Police staffing must be maintained for the sake of safety

Southern Nevada has experienced a substantial population increase since the early 2000s, which has led to discussions as to how the region could best preserve adequate police officer staffing levels in order to maintain public safety.

In November 2004, Clark County voters addressed this issue by approving Advisory Question 9, a nonbinding ballot measure which called for a sales tax increase of up to one half of one percent for hiring and equipping additional police officers to improve public safety.

In 2005, the Legislature passed Assembly Bill 418, also known as the More Cops Act, which was largely based on the language of Question 9. According to the bill, 80% of this newly established revenue source is to be allocated toward hiring additional uniformed officers for positions in patrol units and traffic control. In 2011, the Legislature added an amendment which imposed reporting requirements on the affected police departments to ensure accountability.

In the past 14 years since its implementation, the More Cops Act has helped Clark County’s five police departments increase their staffing levels.

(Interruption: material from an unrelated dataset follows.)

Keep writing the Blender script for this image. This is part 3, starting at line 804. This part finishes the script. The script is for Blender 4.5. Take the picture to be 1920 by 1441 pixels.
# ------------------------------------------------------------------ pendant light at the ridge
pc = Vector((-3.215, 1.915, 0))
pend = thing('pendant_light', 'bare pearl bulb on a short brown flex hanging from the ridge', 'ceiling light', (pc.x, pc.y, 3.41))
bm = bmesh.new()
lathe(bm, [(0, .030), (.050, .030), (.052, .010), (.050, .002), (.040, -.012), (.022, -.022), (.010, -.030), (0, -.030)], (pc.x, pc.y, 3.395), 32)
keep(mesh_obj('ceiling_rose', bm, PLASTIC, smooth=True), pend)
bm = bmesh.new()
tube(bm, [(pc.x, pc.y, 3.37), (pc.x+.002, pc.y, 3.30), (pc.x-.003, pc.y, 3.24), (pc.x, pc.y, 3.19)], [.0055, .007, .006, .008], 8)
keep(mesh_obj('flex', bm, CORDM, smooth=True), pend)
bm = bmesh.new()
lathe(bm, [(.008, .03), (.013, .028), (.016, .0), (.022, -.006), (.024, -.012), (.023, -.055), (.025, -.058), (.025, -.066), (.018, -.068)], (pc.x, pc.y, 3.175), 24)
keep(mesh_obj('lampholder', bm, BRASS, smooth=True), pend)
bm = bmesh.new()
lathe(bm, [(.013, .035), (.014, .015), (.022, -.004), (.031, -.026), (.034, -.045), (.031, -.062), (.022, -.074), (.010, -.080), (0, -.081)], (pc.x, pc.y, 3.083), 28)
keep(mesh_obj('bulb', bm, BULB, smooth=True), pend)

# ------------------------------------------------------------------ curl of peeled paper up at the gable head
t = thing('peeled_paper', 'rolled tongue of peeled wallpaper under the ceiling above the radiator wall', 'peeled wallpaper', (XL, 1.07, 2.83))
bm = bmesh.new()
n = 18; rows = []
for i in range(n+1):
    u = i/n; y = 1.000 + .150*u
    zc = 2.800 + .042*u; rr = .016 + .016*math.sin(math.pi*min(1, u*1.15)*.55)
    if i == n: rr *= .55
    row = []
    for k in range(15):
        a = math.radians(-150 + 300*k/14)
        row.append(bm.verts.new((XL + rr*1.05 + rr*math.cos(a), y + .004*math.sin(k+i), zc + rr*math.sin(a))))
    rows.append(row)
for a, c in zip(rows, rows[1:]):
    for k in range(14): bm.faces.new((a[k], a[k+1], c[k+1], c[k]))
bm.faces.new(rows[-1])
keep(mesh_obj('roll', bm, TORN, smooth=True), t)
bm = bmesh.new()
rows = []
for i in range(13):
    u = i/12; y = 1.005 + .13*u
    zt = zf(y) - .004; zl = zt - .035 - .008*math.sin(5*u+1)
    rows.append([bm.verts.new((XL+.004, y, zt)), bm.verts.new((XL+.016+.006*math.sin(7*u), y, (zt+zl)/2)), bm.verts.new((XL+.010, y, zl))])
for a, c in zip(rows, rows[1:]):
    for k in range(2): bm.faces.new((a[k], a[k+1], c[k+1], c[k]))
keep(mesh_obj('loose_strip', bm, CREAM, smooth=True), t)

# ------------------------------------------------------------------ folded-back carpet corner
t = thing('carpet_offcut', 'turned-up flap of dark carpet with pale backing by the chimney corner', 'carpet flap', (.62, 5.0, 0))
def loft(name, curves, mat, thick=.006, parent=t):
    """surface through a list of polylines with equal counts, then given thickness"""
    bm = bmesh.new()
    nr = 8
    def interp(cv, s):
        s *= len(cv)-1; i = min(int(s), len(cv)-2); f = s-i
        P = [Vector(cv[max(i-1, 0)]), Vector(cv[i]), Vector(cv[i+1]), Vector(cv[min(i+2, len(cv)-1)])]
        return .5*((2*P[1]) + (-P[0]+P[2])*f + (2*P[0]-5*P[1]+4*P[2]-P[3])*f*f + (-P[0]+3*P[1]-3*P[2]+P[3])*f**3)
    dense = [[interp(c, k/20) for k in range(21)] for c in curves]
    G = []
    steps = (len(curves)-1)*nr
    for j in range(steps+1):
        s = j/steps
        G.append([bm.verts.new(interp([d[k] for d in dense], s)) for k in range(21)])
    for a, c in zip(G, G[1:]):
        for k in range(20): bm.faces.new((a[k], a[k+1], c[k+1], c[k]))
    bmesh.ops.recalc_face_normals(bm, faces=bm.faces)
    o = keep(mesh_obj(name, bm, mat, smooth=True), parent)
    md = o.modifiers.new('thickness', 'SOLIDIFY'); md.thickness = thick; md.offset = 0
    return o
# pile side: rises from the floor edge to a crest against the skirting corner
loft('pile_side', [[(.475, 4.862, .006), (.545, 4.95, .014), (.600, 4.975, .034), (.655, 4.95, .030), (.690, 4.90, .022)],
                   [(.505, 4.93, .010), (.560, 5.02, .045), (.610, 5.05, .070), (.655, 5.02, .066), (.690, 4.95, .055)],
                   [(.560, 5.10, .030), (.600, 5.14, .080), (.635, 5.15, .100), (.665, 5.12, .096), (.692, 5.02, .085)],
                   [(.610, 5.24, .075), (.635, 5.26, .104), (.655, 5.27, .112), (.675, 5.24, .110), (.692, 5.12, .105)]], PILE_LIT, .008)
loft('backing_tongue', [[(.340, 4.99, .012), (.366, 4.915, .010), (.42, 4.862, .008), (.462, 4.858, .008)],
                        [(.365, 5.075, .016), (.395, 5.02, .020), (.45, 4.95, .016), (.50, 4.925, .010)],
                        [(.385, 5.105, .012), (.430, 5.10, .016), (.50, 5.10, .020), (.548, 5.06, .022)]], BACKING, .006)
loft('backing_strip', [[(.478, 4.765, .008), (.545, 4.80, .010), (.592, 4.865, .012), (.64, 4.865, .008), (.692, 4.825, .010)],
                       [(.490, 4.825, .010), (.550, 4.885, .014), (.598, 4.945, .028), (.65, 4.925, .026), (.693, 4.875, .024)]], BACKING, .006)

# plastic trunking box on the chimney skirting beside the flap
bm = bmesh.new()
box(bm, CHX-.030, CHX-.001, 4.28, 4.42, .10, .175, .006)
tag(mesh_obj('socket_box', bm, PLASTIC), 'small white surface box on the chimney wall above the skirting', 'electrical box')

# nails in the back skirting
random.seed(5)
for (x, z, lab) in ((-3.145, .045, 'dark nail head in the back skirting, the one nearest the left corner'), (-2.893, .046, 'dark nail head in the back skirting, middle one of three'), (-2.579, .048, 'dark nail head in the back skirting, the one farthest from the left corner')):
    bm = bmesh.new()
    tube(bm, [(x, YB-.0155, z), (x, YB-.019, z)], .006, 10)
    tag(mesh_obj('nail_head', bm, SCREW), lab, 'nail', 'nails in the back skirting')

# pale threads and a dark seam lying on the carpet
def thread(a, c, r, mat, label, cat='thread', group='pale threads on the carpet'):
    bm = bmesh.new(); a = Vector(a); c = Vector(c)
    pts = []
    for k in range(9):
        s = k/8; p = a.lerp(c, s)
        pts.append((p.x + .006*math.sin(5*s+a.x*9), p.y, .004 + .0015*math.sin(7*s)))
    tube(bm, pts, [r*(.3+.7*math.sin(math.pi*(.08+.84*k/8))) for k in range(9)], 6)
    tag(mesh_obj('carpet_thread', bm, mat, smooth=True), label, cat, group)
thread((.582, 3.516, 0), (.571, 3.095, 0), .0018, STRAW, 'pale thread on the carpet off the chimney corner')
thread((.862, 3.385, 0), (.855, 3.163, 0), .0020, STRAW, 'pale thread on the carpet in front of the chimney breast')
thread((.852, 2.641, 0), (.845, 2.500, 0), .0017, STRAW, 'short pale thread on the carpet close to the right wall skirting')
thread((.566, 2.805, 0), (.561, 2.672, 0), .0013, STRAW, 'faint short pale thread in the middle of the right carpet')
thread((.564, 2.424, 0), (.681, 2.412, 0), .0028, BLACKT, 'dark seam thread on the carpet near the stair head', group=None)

In the current fiscal year, nearly a quarter of Clark County’s 4,000 police officers are funded under the measure, which amounts to an average staffing level of 1.8 officers per 1,000 residents.

The More Cops Act now funds approximately a quarter of the officer positions at Metro Police, as well as sizable shares of the workforce at police departments in Boulder City, Henderson, Mesquite and North Las Vegas. This increased number has contributed to Clark County’s marked decrease in crime in recent years.

Unfortunately, Assembly Bill 418 included an expiration date of Oct. 1, 2025. This means that hundreds of officers’ jobs could be at risk if we fail to address the projected budget shortfalls of the county’s five police departments.

Las Vegas could lose the equivalent of as many as half the patrol officer staff at its 10 area commands, and programs such as the Office of Community Engagement and Homeless Outreach Team could be negatively affected. North Las Vegas could lose up to 70 officers, which is half the number of officers on patrol in the city.

Police departments in Mesquite and Boulder City, meanwhile, would be even more devastated by massive job losses.

This year, I introduced legislation aimed at heading off these reductions. The measure, Assembly Bill 443, would eliminate the upcoming expiration date of the provisions in the More Cops Act, thereby allowing police departments to better plan their staffing budgets going forward.

Police departments that use More Cops revenues are already tasked with reporting certain expenditures associated with hiring and employment costs. Assembly Bill 443 would expand reporting requirements to include training costs as well as equipment purchases for new officers, including items such as computers, radios, firearms and holsters. Additionally, the bill would promote greater accountability by making it a Category D felony to knowingly provide false or misleading information in the required reports.

This legislative session offers us a chance to remove the uncertainty around staffing budgets at Clark County’s police departments. This would not only keep more officers on patrol, but also improve public safety in our local communities. I hope my legislative colleagues and members of the public will join me in supporting this important piece of legislation.

Assemblywoman Dina Neal was first elected to the Nevada Assembly in 2010. She represents District 7 in the north-central Las Vegas Valley. She is also chair of the Committee on Taxation.